GOAL:
Leave out the pictures and restate the rest of the data exactly.

******

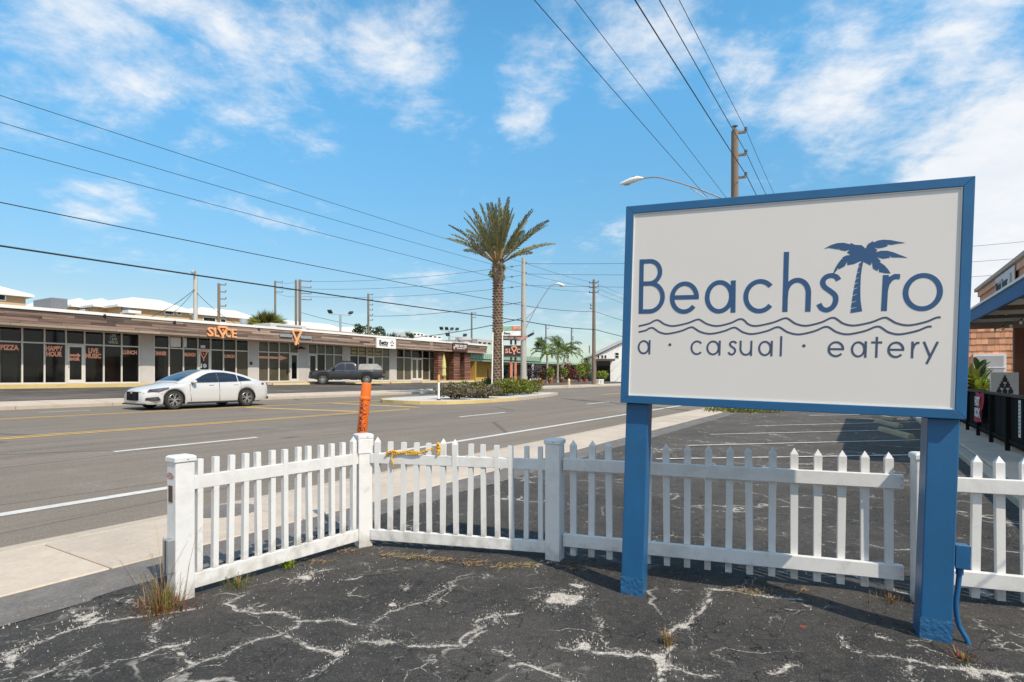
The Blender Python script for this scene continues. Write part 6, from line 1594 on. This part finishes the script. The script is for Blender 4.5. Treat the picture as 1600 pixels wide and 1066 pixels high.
coco('left slender palm with drooping fronds before the green roof', 855, 30.5, 541, 2.5, 3, .0); coco('middle slender palm with drooping fronds before the green roof', 871, 31.0, 538, 2.7, 4, .1); coco('right slender palm with drooping fronds before the green roof', 876, 32.5, 540, 2.6, 5, .6)
# potted and planted colour along the far pavement
PG = 'plants in front of the green roofed shops'
for i, (px, u, rad, mats, lb, pot) in enumerate((
    (838, 33.5, (1.3, 1.0, 1.0), [('leaf_purple', .9), ('leaf_grey', .2)], 'purple leaved bush left of the slender palms', 0),
    (847, 30.5, (.6, .6, .55), [('leaf_red', .5), ('leaf_dark', .6)], 'small reddish plant in a clay pot near the leaning white marker', 1),
    (860, 30.2, (.7, .7, .8), [('leaf', .5), ('leaf_lime', .5)], 'yellow green plant in a clay pot at the foot of the left slender palm', 1),
    (878, 31.5, (.9, .8, .8), [('leaf_lime', .6), ('leaf', .5)], 'lime plant in a clay pot right of the slender palms', 1),
    (886, 33.5, (1.2, 1.0, 1.5), [('leaf_red', .8), ('leaf_dark', .3)], 'tall rusty red bush behind the hydrant', 0),
    (891, 31.5, (.9, .8, .7), [('leaf_red', .5), ('leaf_purple', .5)], 'low dark red plant in a clay pot behind the hydrant', 1),
    (906, 31.5, (.9, .8, 1.0), [('leaf_lime', .6), ('leaf', .5)], 'bright green plant in a clay pot left of the wooden pole', 1),
    (915, 31.5, (.9, .8, 1.4), [('leaf_lime', .7), ('leaf', .4)], 'tall yellow green plant in a clay pot beside the wooden pole', 1),
    (940, 31.5, (1.4, 1.2, .9), [('leaf_lime', .9), ('leaf', .2)], 'yellow leaved bush right of the wooden pole', 0))):
    o = shrub(lb, R(u, tx(px, u), zg(u)+(.42 if pot else 0)), rad, mats, 420, .13, PG, 'potted_plant' if pot else 'shrub', 'plant', 50+i)
    if pot: MB().lathe([(.24, -.42), (.36, -.02), (.40, .0), (.34, .0), (.3, -.06), (0, -.06)], 14).build('clay_pot', M['terracotta'], o, smooth=40)
uh = 25.7; hyd = road_thing('fire_hydrant', 'cream fire hydrant on the far pavement before the red bush', 'hydrant', uh, tx(889, uh), zg(uh)+.05)
MB().lathe([(.18, 0), (.18, .05), (.12, .06), (.12, .5), (.15, .52), (.15, .56), (.11, .68), (.04, .74), (.04, .80), (0, .8)], 14).build('barrel', pm('cream_enamel', (.62, .52, .30), .5), hyd, smooth=40)
for s in (-1, 1): MB().cyl((s*.10, 0, .42), .055, s*.1, 10, 'x').build('outlet', M['yellowline'], hyd)
MB().box(-2.2, 2.2, -.9, .9, -.5, .06).build('concrete_pad', M['side'], hyd)
bn = road_thing('block_planter', 'low white block seat beside the wooden pole on the far pavement', 'block seat', uh+.5, tx(937, uh+.5), zg(27))
MB().box(-.7, .7, -.25, .25, .42, .55).build('seat', M['white'], bn); 
for x in (-.5, .15, .55): MB().box(x-.1, x+.1, -.22, .22, 0, .42).build('leg', M['white'], bn)
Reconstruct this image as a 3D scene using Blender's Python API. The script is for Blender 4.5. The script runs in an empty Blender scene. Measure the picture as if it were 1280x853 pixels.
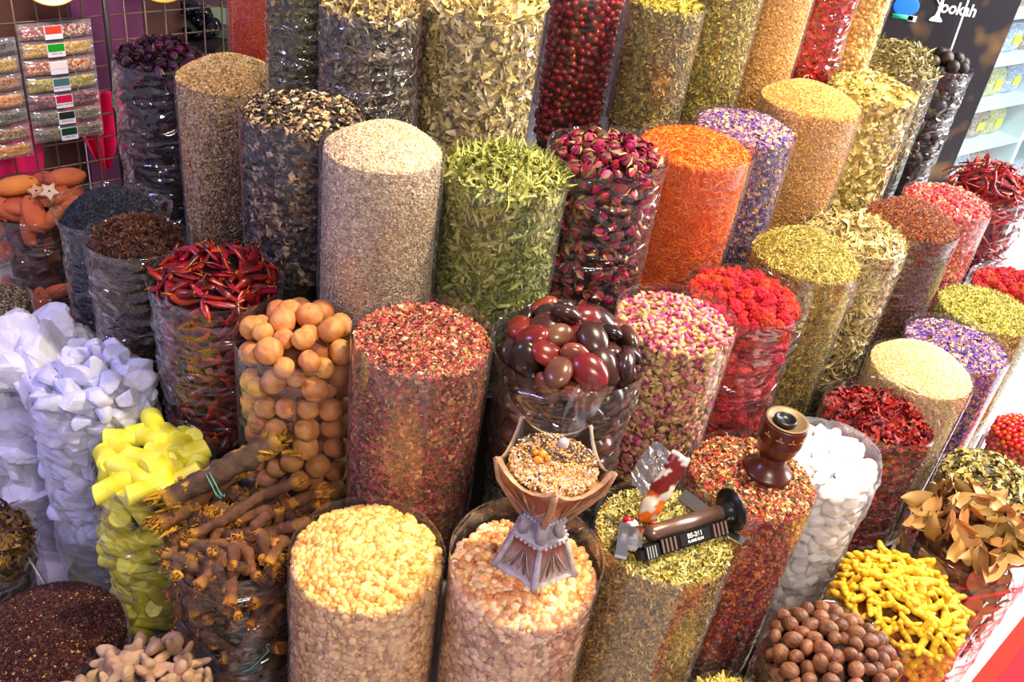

******

FINAL RESULT:
The Blender Python script for this scene continues. Write part 6, from line 1594 on. This part finishes the script. The script is for Blender 4.5. Treat the picture as 1600 pixels wide and 1066 pixels high.
coco('left slender palm with drooping fronds before the green roof', 855, 30.5, 541, 2.5, 3, .0); coco('middle slender palm with drooping fronds before the green roof', 871, 31.0, 538, 2.7, 4, .1); coco('right slender palm with drooping fronds before the green roof', 876, 32.5, 540, 2.6, 5, .6)
# potted and planted colour along the far pavement
PG = 'plants in front of the green roofed shops'
for i, (px, u, rad, mats, lb, pot) in enumerate((
    (838, 33.5, (1.3, 1.0, 1.0), [('leaf_purple', .9), ('leaf_grey', .2)], 'purple leaved bush left of the slender palms', 0),
    (847, 30.5, (.6, .6, .55), [('leaf_red', .5), ('leaf_dark', .6)], 'small reddish plant in a clay pot near the leaning white marker', 1),
    (860, 30.2, (.7, .7, .8), [('leaf', .5), ('leaf_lime', .5)], 'yellow green plant in a clay pot at the foot of the left slender palm', 1),
    (878, 31.5, (.9, .8, .8), [('leaf_lime', .6), ('leaf', .5)], 'lime plant in a clay pot right of the slender palms', 1),
    (886, 33.5, (1.2, 1.0, 1.5), [('leaf_red', .8), ('leaf_dark', .3)], 'tall rusty red bush behind the hydrant', 0),
    (891, 31.5, (.9, .8, .7), [('leaf_red', .5), ('leaf_purple', .5)], 'low dark red plant in a clay pot behind the hydrant', 1),
    (906, 31.5, (.9, .8, 1.0), [('leaf_lime', .6), ('leaf', .5)], 'bright green plant in a clay pot left of the wooden pole', 1),
    (915, 31.5, (.9, .8, 1.4), [('leaf_lime', .7), ('leaf', .4)], 'tall yellow green plant in a clay pot beside the wooden pole', 1),
    (940, 31.5, (1.4, 1.2, .9), [('leaf_lime', .9), ('leaf', .2)], 'yellow leaved bush right of the wooden pole', 0))):
    o = shrub(lb, R(u, tx(px, u), zg(u)+(.42 if pot else 0)), rad, mats, 420, .13, PG, 'potted_plant' if pot else 'shrub', 'plant', 50+i)
    if pot: MB().lathe([(.24, -.42), (.36, -.02), (.40, .0), (.34, .0), (.3, -.06), (0, -.06)], 14).build('clay_pot', M['terracotta'], o, smooth=40)
uh = 25.7; hyd = road_thing('fire_hydrant', 'cream fire hydrant on the far pavement before the red bush', 'hydrant', uh, tx(889, uh), zg(uh)+.05)
MB().lathe([(.18, 0), (.18, .05), (.12, .06), (.12, .5), (.15, .52), (.15, .56), (.11, .68), (.04, .74), (.04, .80), (0, .8)], 14).build('barrel', pm('cream_enamel', (.62, .52, .30), .5), hyd, smooth=40)
for s in (-1, 1): MB().cyl((s*.10, 0, .42), .055, s*.1, 10, 'x').build('outlet', M['yellowline'], hyd)
MB().box(-2.2, 2.2, -.9, .9, -.5, .06).build('concrete_pad', M['side'], hyd)
bn = road_thing('block_planter', 'low white block seat beside the wooden pole on the far pavement', 'block seat', uh+.5, tx(937, uh+.5), zg(27))
MB().box(-.7, .7, -.25, .25, .42, .55).build('seat', M['white'], bn); 
for x in (-.5, .15, .55): MB().box(x-.1, x+.1, -.22, .22, 0, .42).build('leg', M['white'], bn)
Reconstruct this image as a 3D scene using Blender's Python API. The script is for Blender 4.5. The script runs in an empty Blender scene. Measure the picture as if it were 1280x853 pixels.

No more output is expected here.